Une partie des difficultés opérationnelles et de principe que je viens d'invoquer a conduit la précédente majorité à écarter la mise en place d'un récépissé pour lutter contre le délit de faciès lors des contrôles d'identité. Le groupe La République en marche partage ces réserves, et l'on peut s'étonner que certains collègues du groupe Nouvelle Gauche, qui siégeaient dans l'ancienne majorité, semblent avoir changé d'avis.

Une solution alternative a d'ailleurs été mise en oeuvre : les caméras-piétons. En effet, depuis le 23 décembre 2016, la loi donne aux policiers équipés d'une caméra-piéton la possibilité de filmer certaines de leurs interventions. L'article 211 de la loi du 27 janvier 2017 prévoit d'expérimenter l'enregistrement systématique des contrôles d'identité réalisés en application de l'article 78-2 du code de procédure pénale, dans certaines zones définies par arrêté ministériel et pour les policiers équipés de caméras. L'usage par les forces de l'ordre des caméras mobiles dans l'exercice de leurs missions a pour but de prévenir des incidents au cours des procédures, de constater des infractions et de poursuivre leurs auteurs par la collecte de preuves, ainsi que de vérifier que les agents respectent leurs obligations. Ces enregistrements sont donc de nature à dissuader d'éventuels contrôles abusifs, d'autant que, si plusieurs caméras filment la même scène, on peut disposer de plusieurs points de vue.

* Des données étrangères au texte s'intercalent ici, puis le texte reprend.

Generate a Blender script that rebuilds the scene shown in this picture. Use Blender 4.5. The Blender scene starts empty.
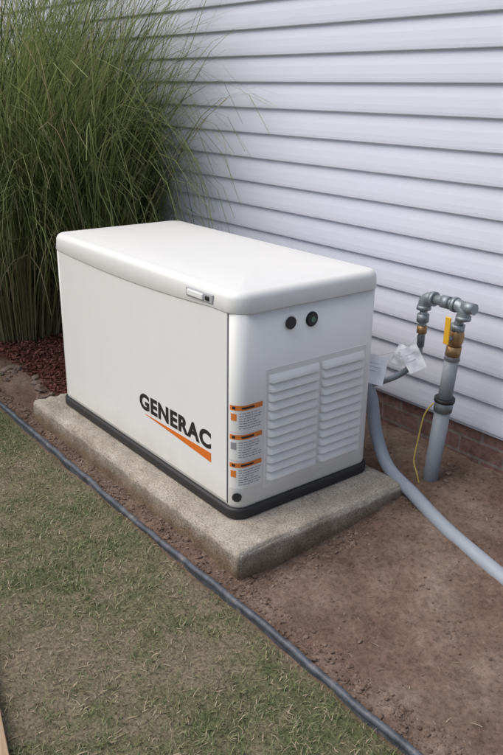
import bpy, bmesh, math, random
import numpy as np
from mathutils import Vector, Matrix, Euler, noise
random.seed(7); rng=np.random.default_rng(11)
C=bpy.context.scene
col=C.collection
# ---------------------------------------------------------------- helpers
def new_mat(name, base=(.5,.5,.5), rough=.6, metal=0.0, spec=.5):
    m=bpy.data.materials.new(name); m.use_nodes=True
    b=m.node_tree.nodes['Principled BSDF']
    b.inputs['Base Color'].default_value=(*base,1); b.inputs['Roughness'].default_value=rough
    b.inputs['Metallic'].default_value=metal; b.inputs['Specular IOR Level'].default_value=spec
    return m
def nd(m,t,**kw):
    n=m.node_tree.nodes.new(t)
    for k,v in kw.items(): setattr(n,k,v)
    return n
def ln(m,a,b): m.node_tree.links.new(a,b)
def bsdf(m): return m.node_tree.nodes['Principled BSDF']
def pos(m): return nd(m,'ShaderNodeNewGeometry').outputs['Position']
def nz(m,vec,scale,detail=3,rough=.6,dist=0):
    n=nd(m,'ShaderNodeTexNoise'); n.inputs['Scale'].default_value=scale; n.inputs['Detail'].default_value=detail
    n.inputs['Roughness'].default_value=rough; n.inputs['Distortion'].default_value=dist
    ln(m,vec,n.inputs['Vector']); return n.outputs['Fac']
def ramp(m,fac,stops):
    r=nd(m,'ShaderNodeValToRGB'); e=r.color_ramp.elements
    while len(e)>1: e.remove(e[-1])
    for i,(p,c) in enumerate(stops):
        if i==0: e[0].position=p; x=e[0]
        else: x=e.new(p)
        x.color=(*c,1) if len(c)==3 else c
    ln(m,fac,r.inputs['Fac']); return r.outputs['Color']
def mixc(m,fac,a,b,mode='MIX'):
    n=nd(m,'ShaderNodeMix',data_type='RGBA',blend_type=mode)
    for s,v in ((n.inputs[0],fac),(n.inputs[6],a),(n.inputs[7],b)):
        if isinstance(v,(int,float)): s.default_value=v
        elif isinstance(v,tuple): s.default_value=(*v,1)
        else: ln(m,v,s)
    return n.outputs[2]
def mth(m,op,a,b=0.):
    n=nd(m,'ShaderNodeMath',operation=op)
    for s,v in ((n.inputs[0],a),(n.inputs[1],b)):
        if isinstance(v,(int,float)): s.default_value=v
        else: ln(m,v,s)
    return n.outputs[0]
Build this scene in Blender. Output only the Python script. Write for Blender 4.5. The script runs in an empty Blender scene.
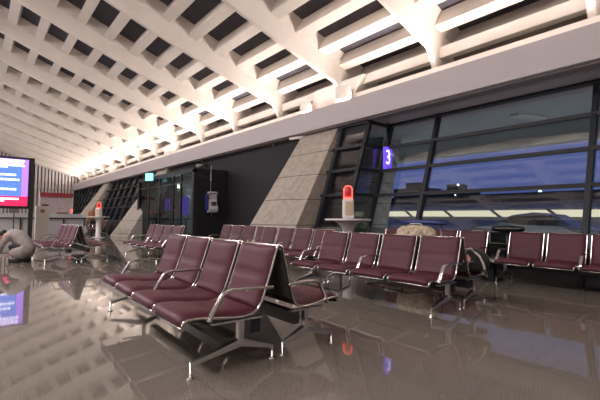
import bpy, bmesh, math, random
from mathutils import Vector, Matrix
random.seed(7)
PI = math.pi
S = bpy.context.scene
C = S.collection

# ------------------------------------------------------------------ camera
F, PITCH, ROLL, YAW, EYE = 390.0, 0.04656, 0.00864, 0.69487, 1.0935
cam = bpy.data.cameras.new('camera'); cam.sensor_width = 36.0; cam.lens = F / 600 * 36
cam.clip_start = 0.05; cam.clip_end = 600
co = bpy.data.objects.new('camera', cam); C.objects.link(co)
s_, c_ = math.sin(YAW), math.cos(YAW); sp, cp = math.sin(PITCH), math.cos(PITCH)
r0 = Vector((c_, -s_, 0)); u0 = Vector((-s_ * sp, -c_ * sp, cp)); fw = Vector((s_ * cp, c_ * cp, sp))
sr, cr = math.sin(ROLL), math.cos(ROLL)
rt = r0 * cr + u0 * sr; up = u0 * cr - r0 * sr
co.matrix_world = Matrix(((rt.x, up.x, -fw.x, 0), (rt.y, up.y, -fw.y, 0), (rt.z, up.z, -fw.z, EYE), (0, 0, 0, 1)))
S.camera = co

# ------------------------------------------------------------------ exposure
S.view_settings.view_transform = 'Standard'; S.view_settings.look = 'None'
S.view_settings.gamma = 1.0; S.view_settings.use_curve_mapping = False
S.view_settings.exposure = 0.15

# ------------------------------------------------------------------ dusk sky
W = bpy.data.worlds.new('dusk_sky'); S.world = W; W.use_nodes = True
nt = W.node_tree; nt.nodes.clear()
wo = nt.nodes.new('ShaderNodeOutputWorld'); bg = nt.nodes.new('ShaderNodeBackground')
tc = nt.nodes.new('ShaderNodeTexCoord'); sx = nt.nodes.new('ShaderNodeSeparateXYZ')
rp = nt.nodes.new('ShaderNodeValToRGB'); no = nt.nodes.new('ShaderNodeTexNoise'); mx = nt.nodes.new('ShaderNodeMix')
mp = nt.nodes.new('ShaderNodeMapping'); mp.inputs['Scale'].default_value = (2, 2, 14)
nt.links.new(tc.outputs['Generated'], sx.inputs[0]); nt.links.new(sx.outputs['Z'], rp.inputs[0])
e = rp.color_ramp.elements
e[0].position = 0.0; e[0].color = (.085, .125, .31, 1)
e[1].position = 0.6; e[1].color = (.07, .10, .24, 1)
q = e.new(0.12); q.color = (.085, .115, .33, 1)
q = e.new(0.2); q.color = (.17, .18, .36, 1)
nt.links.new(tc.outputs['Generated'], mp.inputs[0]); nt.links.new(mp.outputs[0], no.inputs['Vector'])
no.inputs['Scale'].default_value = 2.2; no.inputs['Detail'].default_value = 5
r2 = nt.nodes.new('ShaderNodeValToRGB'); r2.color_ramp.elements[0].position = .45; r2.color_ramp.elements[1].position = .75
r2.color_ramp.elements[0].color = (0, 0, 0, 1); r2.color_ramp.elements[1].color = (.5, .5, .5, 1)
nt.links.new(no.outputs['Fac'], r2.inputs[0])
mx.data_type = 'RGBA'
nt.links.new(r2.outputs[0], mx.inputs[0]); nt.links.new(rp.outputs[0], mx.inputs[6]); mx.inputs[7].default_value = (.17, .19, .36, 1)
nt.links.new(mx.outputs[2], bg.inputs['Color']); bg.inputs['Strength'].default_value = 1.0
nt.links.new(bg.outputs[0], wo.inputs[0])

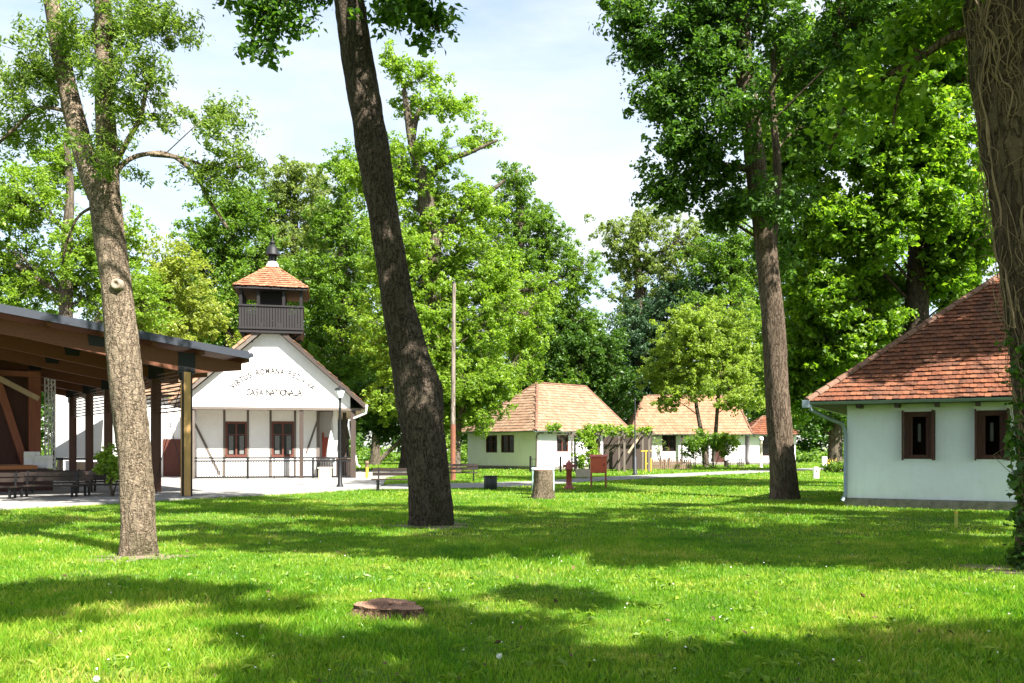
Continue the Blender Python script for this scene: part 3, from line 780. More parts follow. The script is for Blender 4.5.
for k in range(NB):
    y = k*SP
    mb = MB(MP); h0, h1 = .24, .60
    def bz(x): return rz(x)-.30
    mb.prism([(xl,y-.09,bz(xl)),(1.75,y-.09,bz(1.75)),(1.75,y-.09,bz(1.75)-h0),(0.2,y-.09,bz(.2)-h1),(-.2,y-.09,bz(-.2)-h1),(-4.5,y-.09,bz(-4.5)-.40),(xl,y-.09,bz(xl)-.40)], (0,.18,0))
    bm_ = mb.build('beam', GLULAM, pv)
    for bx_ in (-2.6, -5.6, -8.6):
        mb = MB(MP); mb.prism([(bx_-.25,y-.105,bz(bx_)+.03),(bx_+.25,y-.105,bz(bx_)),(bx_+.2,y-.105,bz(bx_)-.30),(bx_-.2,y-.105,bz(bx_)-.28)], (0,.21,0)); mb.build('steel_bracket', STEEL_DARK, bm_)
    mb = MB(MP); mb.prism([(-.26,y-.108,bz(0)+.02),(.26,y-.108,bz(0)),(.26,y-.108,bz(0)-.64),(-.26,y-.108,bz(0)-.62)], (0,.216,0))
    mb.build('steel_bracket', STEEL_DARK, bm_)
    mb = MB(MP); mb.box(-.11,.11,y-.155,y+.155,.08,bz(0)-h1-.005)
    po = mb.build('post', LARCH if k == 0 else POSTBROWN, pv)
    zt = bz(0)-h1-.01
    for sx in (-1, 1):
        mb = MB(MP); mb.box(sx*.13-.022, sx*.13+.022, y-.168, y-.115, .06, zt); mb.box(sx*.13-.022, sx*.13+.022, y-.1149, y+.168, zt-.25, zt); mb.build('steel_edge', STEEL_DARK if k == 0 else POSTBROWN, po)
for x in np.arange(-12.4, 1.9, 1.42):
    mb = MB(MP); x = float(x); mb.prism([(x-.07,ya+.1,rz(x)-.118),(x+.07,ya+.1,rz(x)-.118),(x+.07,ya+.1,rz(x)-.297),(x-.07,ya+.1,rz(x)-.297)], (0,yb-ya-.2,0)); mb.build('purlin', GLULAM, pv)
for k in range(NB-1):
    mb = MB(MP); z = 4.05; zlow = 2.65 if k == 0 else 2.9
    while z > zlow:
        mb.beam((.02,k*SP+.17,z),(.02,(k+1)*SP-.17,z),.03,.045); z -= .13
    mb.build('slat_screen', POSTBROWN, pv)
    mb = MB(MP)
    if k == 0:
        mb.tube([(0,.2,3.9),(0,SP-.2,.6)], .012, 5); mb.tube([(.03,SP-.2,3.9),(.03,.2,.6)], .012, 5)
        mb.build('bracing_cable', IRON, pv)
for k in (0,1):
    pass
# stage set: platform with framed back wall
st = empty('stage', (-17.0,32,0), 'reddish brown timber stage wall with diagonal braces under the pavilion', 'stage')
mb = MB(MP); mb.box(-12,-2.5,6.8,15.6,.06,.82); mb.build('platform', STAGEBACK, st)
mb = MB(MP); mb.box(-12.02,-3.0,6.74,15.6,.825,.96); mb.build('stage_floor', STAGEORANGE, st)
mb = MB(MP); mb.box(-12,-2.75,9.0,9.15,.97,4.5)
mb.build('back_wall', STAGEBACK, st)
for i, x in enumerate((-2.75,-5.6,-8.5)):
    mb = MB(MP); mb.box(x-.2,x+.2,8.76,8.98,.97,4.45); mb.build('upright', STAGERED, st)
mb = MB(MP); mb.beam((-3.1,8.66,1.0),(-4.05,8.66,4.3),.24,.18,(0,1,0)); mb.build('brace', STAGERED, st)
mb = MB(MP); mb.beam((-7.9,8.66,4.3),(-9.4,8.66,1.0),.22,.18,(0,1,0)); mb.build('brace', STAGERED, st)
mb = MB(MP); mb.beam((-5.2,8.3,4.75),(-2.7,8.3,3.38),.16,.18); mb.build('brace', LIGHTWOOD, st)
mb = MB(MP); mb.beam((-12,8.7,4.3),(-2.6,8.7,4.3),.2,.2); mb.build('top_rail', STAGERED, st)
# white boxes on the platform edge
for i, (px, wv, hh, lab) in enumerate(((32,.40,.62,'white loudspeaker box beside the stage floor, left of the pair'),(43,.52,.48,'low white box beside the lattice mast on the stage'))):
    g = P(px,0,32.0); mb = MB(); zt_ = .82 if i == 0 else .82
    b_ = empty('equipment_case', (g.x,32,zt_), lab, 'case')
    mb.box(g.x-wv/2,g.x+wv/2,31.8,32.2,zt_+.004,zt_+hh); mb.build('body', WHITEPAINT, b_, bevel=.02)
    mb = MB(); mb.box(g.x-wv/2-.012,g.x+wv/2+.012,31.785,32.215,zt_+hh*.72,zt_+hh*.76); mb.build('lid_seam', CREAM, b_)
# lattice mast
mt = empty('truss_mast', (P(50,0,34.5).x,34.5,0), 'white lattice truss mast standing beside the stage', 'mast')
bx, by = P(50,0,34.5).x, 34.5; a = .13
for i, (dx, dy) in enumerate(((-a,-a),(a,-a),(a,a),(-a,a))):
    mb = MB(); mb.tube([(bx+dx,by+dy,.1),(bx+dx,by+dy,4.45)], .028, 6); mb.build('chord', WHITEPAINT, mt)
mb = MB()
for j in range(17):
    z0, z1 = .1+j*.256, .1+(j+1)*.256; s = 1 if j % 2 else -1
    mb.tube([(bx-a*s,by-a,z0),(bx+a*s,by-a,z1)], .014, 5); mb.tube([(bx-a*s,by+a,z0),(bx+a*s,by+a,z1)], .014, 5)
    mb.tube([(bx+a,by-a*s,z0),(bx+a,by+a*s,z1)], .014, 5); mb.tube([(bx-a,by-a*s,z0),(bx-a,by+a*s,z1)], .014, 5)
mb.build('lattice', WHITEPAINT, mt)
mb = MB(); mb.box(bx-.5,bx+.5,by-.03,by+.03,.06,.12).box(bx-.03,bx+.03,by-.5,by+.5,.062,.118)
for sx in (-1,1): mb.beam((bx+sx*.45,by-.02,.1),(bx+sx*.12,by-.14,1.0),.04,.04)
mb.build('foot', WHITEPAINT, mt)
# screen behind the posts
sc_ = empty('screen', (P(97,0,43).x,43,0), 'large off white screen with pale timber base behind the pavilion posts', 'screen')
xa, xb_ = P(54.5,0,43).x, P(135,0,43).x
mb = MB(); mb.box(xa,xb_,43,43.12,1.12,5.5); mb.build('cloth', PANELWHITE, sc_)
mb = MB(); mb.box(xa-.05,xb_+.05,42.95,43.17,1.0,1.115).box(xa-.06,xa-.005,42.95,43.17,.06,5.55); mb.build('frame', STEEL_DARK, sc_)
mb = MB()
nb = 26
for i in range(nb):
    x = xa+.9+(xb_-xa-.9)*i/nb; mb.box(x, x+.11, 43.0, 43.05, .08, .92)
mb.build('base_boards', LIGHTWOOD, sc_)
for i in range(3):
    x = xa+.8+i*1.6; mb = MB(); mb.box(x-.12,x+.12,42.7,42.9,.06,.98); mb.build('leg', WHITEPAINT, sc_)

# benches ------------------------------------------------------------
def bench(name, label, x0, y0, ang, Lb, mat, back=True, group=None, seat=.45):
    M = Matrix.Translation((x0,y0,0)) @ Matrix.Rotation(ang, 4, 'Z')
    r = empty(name, (x0,y0,0), label, 'bench', group)
    mb = MB(M)
    for j in range(3): mb.box(0,Lb,.02+j*.14,.14+j*.14,seat-.045,seat)
    mb.build('seat', mat, r, bevel=.006)
    if back:
        mb = MB(M)
        for j in range(2): mb.beam((0,.47+j*.03,seat+.17+j*.16),(Lb,.47+j*.03,seat+.17+j*.16),.035,.12)
        mb.build('backrest', mat, r)
    for x in (.22, Lb-.22):
        mb = MB(M); mb.beam((x,.06,.02),(x,.06,seat-.05),.06,.06,(0,1,0)); mb.beam((x,.40,.02),(x,.40,seat-.05),.06,.06,(0,1,0)); mb.beam((x,.03,seat-.075),(x,.44,seat-.075),.05,.05)
        mb.beam((x,.06,.06),(x,.40,.06),.05,.05)
        if back: mb.beam((x,.43,seat-.06),(x,.51,seat+.42),.045,.05,(0,1,0))
        mb.build('leg', IRON, r)
    return r
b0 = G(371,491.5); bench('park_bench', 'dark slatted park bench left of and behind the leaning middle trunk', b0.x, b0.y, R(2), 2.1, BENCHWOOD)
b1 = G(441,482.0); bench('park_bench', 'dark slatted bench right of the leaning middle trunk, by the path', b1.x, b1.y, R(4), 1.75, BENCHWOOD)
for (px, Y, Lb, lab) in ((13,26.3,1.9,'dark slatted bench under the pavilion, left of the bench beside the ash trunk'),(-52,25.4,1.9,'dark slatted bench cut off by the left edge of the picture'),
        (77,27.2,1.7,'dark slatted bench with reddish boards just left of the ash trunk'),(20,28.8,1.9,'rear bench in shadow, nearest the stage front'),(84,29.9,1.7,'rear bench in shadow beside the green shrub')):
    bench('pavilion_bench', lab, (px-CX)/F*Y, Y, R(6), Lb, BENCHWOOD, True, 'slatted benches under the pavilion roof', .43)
# ------------------------------------------------------------------ street furniture and small things
# lamp post by the hall
g = G(340,488.3); lp_ = empty('street_lamp', g, 'slim black lamp post with pale lantern in front of the hall', 'lamp post')
kx = g.y/F; zt = EYE+(HY-398)*kx
mb = MB(); mb.lathe(g, [(.14,0),(.14,.10),(.09,.16),(.075,.9),(.055,1.0),(.045,zt-.1),(.06,zt)], 12); mb.build('pole', IRON, lp_)
mb = MB(); mb.lathe(g, [(.10,zt),(.20,zt+.30),(.19,zt+.31)], 10); mb.build('lantern', LAMPGLASS, lp_)
mb = MB(); mb.lathe(g, [(.225,zt+.312),(.20,zt+.36),(.05,zt+.43),(.02,zt+.48)], 10); mb.build('lantern_cap', IRON, lp_)
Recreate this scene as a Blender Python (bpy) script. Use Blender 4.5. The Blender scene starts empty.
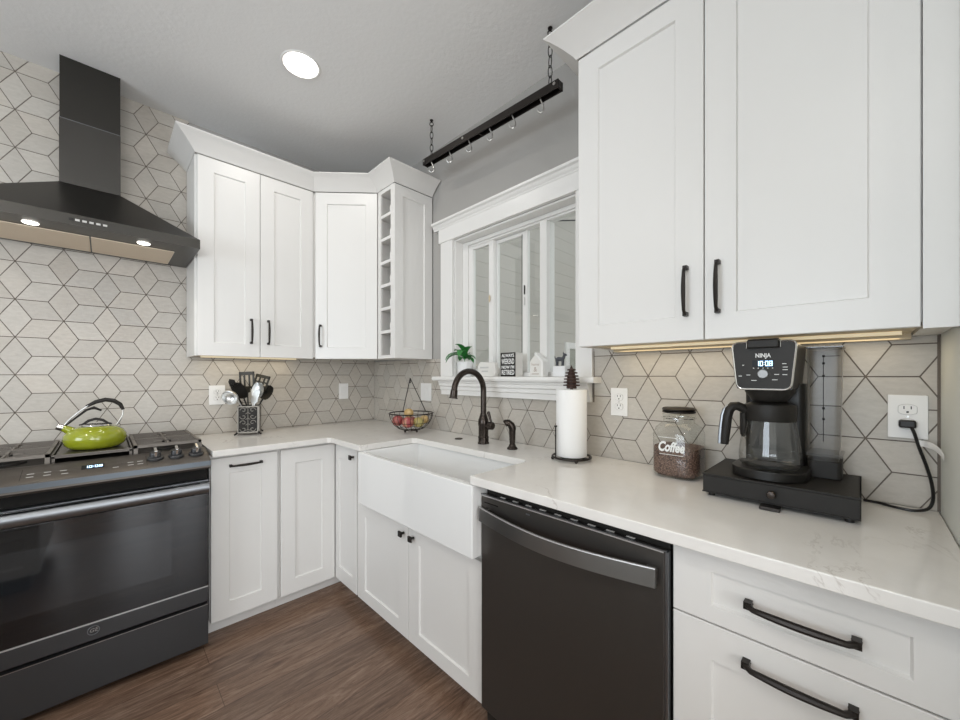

L'expérimentation des caméras-piétons a été programmée pour un an, à compter du 1er mars 2017, et 2 000 d'entre elles sont actuellement en dotation, essentiellement auprès des policiers affectés dans les zones de sécurité prioritaire. Le bilan de cette expérimentation n'est prévu, par décret, que dans un délai de trois mois suivant la fin de l'expérimentation, c'est-à-dire en mai ou juin 2018. Faute de bilan intermédiaire, il est prématuré de prévoir l'expérimentation d'un nouveau dispositif avant d'avoir dressé le bilan du précédent. L'expérimentation est une pratique que nous apprécions.